Robbie Crabtree
Memo IIIInvestor Conviction

Evidence matters. Belief decides.

When I talk about investor conviction, I mean the moment when the room stops asking whether a company is interesting and starts feeling that the company’s future is coherent enough, and compelling enough, to deserve capital.

I see founders assume conviction comes from more data. In practice, data is only one part of it. Investors fund interpretations of reality. They back companies when the evidence, the market story, and the founder’s judgment all point in the same direction. If one of those pieces is weak, the room hesitates.

That is why some companies with better metrics still lose to founders with stronger narrative clarity. The stronger founder is not gaming the room. They are making the room understand the company faster and with greater confidence.

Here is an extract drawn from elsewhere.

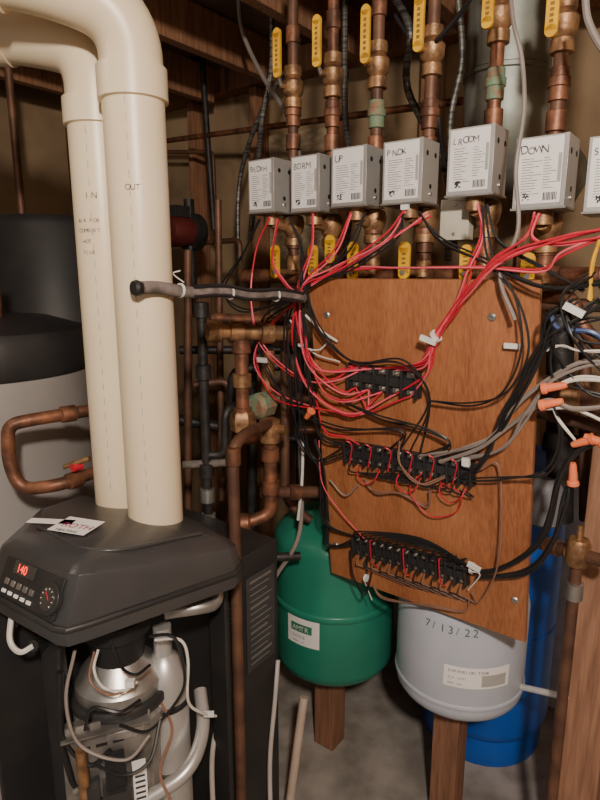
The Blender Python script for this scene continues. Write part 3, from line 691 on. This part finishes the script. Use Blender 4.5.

What investor conviction is made of

Clarity

I want the investor to be able to explain the company in one or two sentences without losing the plot. If the opportunity requires a long explanation to feel important, conviction decays the moment the founder leaves the room.

Coherence

The story, the evidence, and the founder all need to point to the same conclusion. A room can forgive rough edges. It rarely forgives contradiction.

Tension

Something meaningful has to be at stake. Why is this company urgent now? Why is this founder different now? Why does waiting carry a cost? Conviction grows when the investor feels the cost of missing the opportunity.

Embodiment

The founder has to sound like someone who has earned the right to tell this story. That does not mean theatricality. It means authority, calibration, and command under pressure.

Conviction is not charisma. It is the result of a narrative that makes the company easier to believe, easier to remember, and easier to advocate for in rooms the founder will never see.

Why strong companies still fail to close

Many companies never lose on fundamentals. They lose on interpretation.

Once conviction weakens, every objection becomes heavier. Once conviction strengthens, the same objections start to feel solvable.

How I help founders build conviction in the room

The best founders do not merely answer questions. They use questions to reinforce the frame. Every answer returns the investor to the same governing idea: what is changing, why this company matters, and why this founder is positioned to lead the shift.

That is why rehearsing answers in isolation is not enough. I want the founder to have a narrative system strong enough that every datapoint, every objection, and every tangent still leads back to the same conclusion.

How I approach the problem

I help founders build investor conviction by tightening the narrative spine beneath the raise, the board conversation, or the strategic moment. The work is not about sounding polished. It is about making belief transferable, durable, and hard to shake.

If the company is real but the room still is not moving, the problem may be conviction rather than quality.